Creepy Presents… - Published by Dark Horse Comics. I totally flipped my wig over the first two volumes for Bernie Wrightson and Richard Corben (I gushed over them here and here), and I also quite enjoyed the Steve Ditko edition as well. I grew up sneaking peeks at these thrilling, terrifying, and oftentimes titillating tales of torment and tension as a kid, and I am happy to say that my fond memories hold true. These stories, many of which are written by Bruce Jones, are of a grand time when the Warren Magazine’s offerings were in full effect with the best of the best that comics had to offer. These beautiful editions need to be on everyone’s favorite bookshelf, which reminds me that I need to get ahold of the recently released Creepy Presents…Alex Toth.

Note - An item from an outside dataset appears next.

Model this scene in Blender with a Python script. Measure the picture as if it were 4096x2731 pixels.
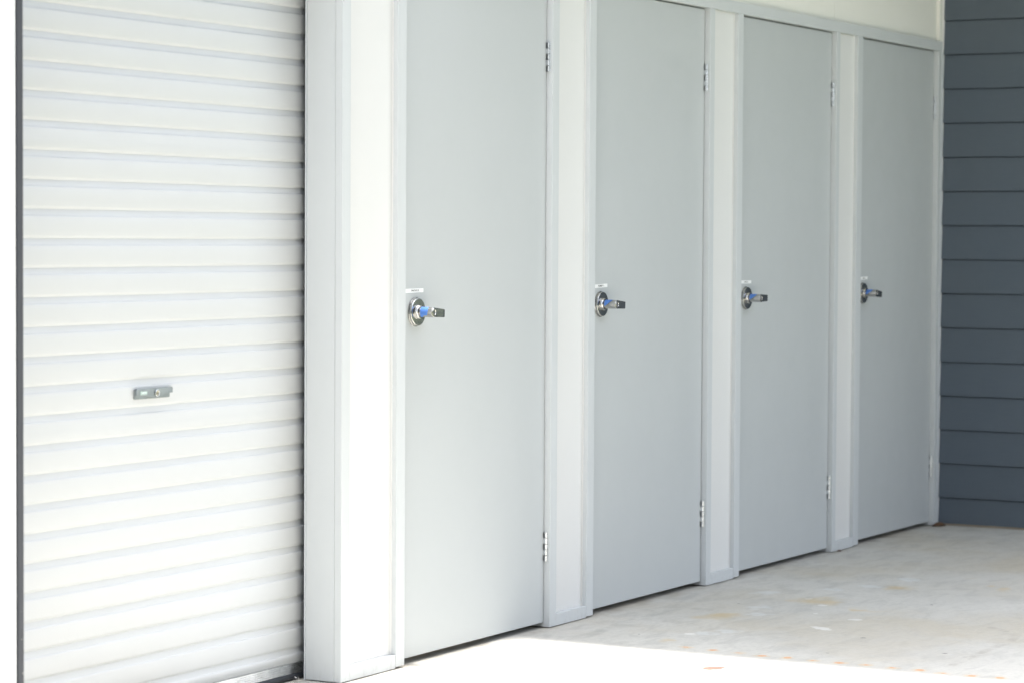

Locke & Key - Written by Joe Hill, illustrated by Gabriel Rodriguez, published by IDW. I don’t have the newly released hardcover edition for the link above, but it looks to be even more kickace (and cheaper) than buying the first two individual hardcovers that I have. This series is fantastic, whether it is Halloween, Christmas, the Fourth of July, or Aunt Barthalomew’s birthday. The creators immediately pull you into the lives of the Locke family and keep you firmly glued to the pages of this mystical horror comic that is phenomenal from beginning to end, as well as every step in-between. The crazy thing — as of this writing — is that this graphic novel series is available in its entirety for FREE through Amazon Audible as an audio-only book. Seriously. Go grab this NOW before it is no longer free, BUT read the comics first all the way through, and then fire up the audio version to expand what you already know. I think I will reread these as I listen to the glorious audio version to better experience this masterwork that made me shutter, unnerved me, made me laugh, and tugged on my emotions and heart the entire time. No matter how you look at it, Locke and Key is something special that all mature comic fans need to experience.

Other Notables - Ack, I’m out of time, but here are some other books you should check out to celebrate the Halloween season: The Sandman, Revival (this one is great!), Wytches (creepy to the max!!!)Hellblazer, Midnight Nation (I need to reread this one soon), Batman: Arkham Asylum.

Did I Miss Something? - Please let me know if I forgot to add a particular horror comic to this list. I’m sure there are tons out there that I mistakenly forgot about, or have not yet read. One series I have owned for some time that I have not yet tackled is From Hell, which I fully intend to remedy very soon. Thank you for reading. Have a great and safe Halloween!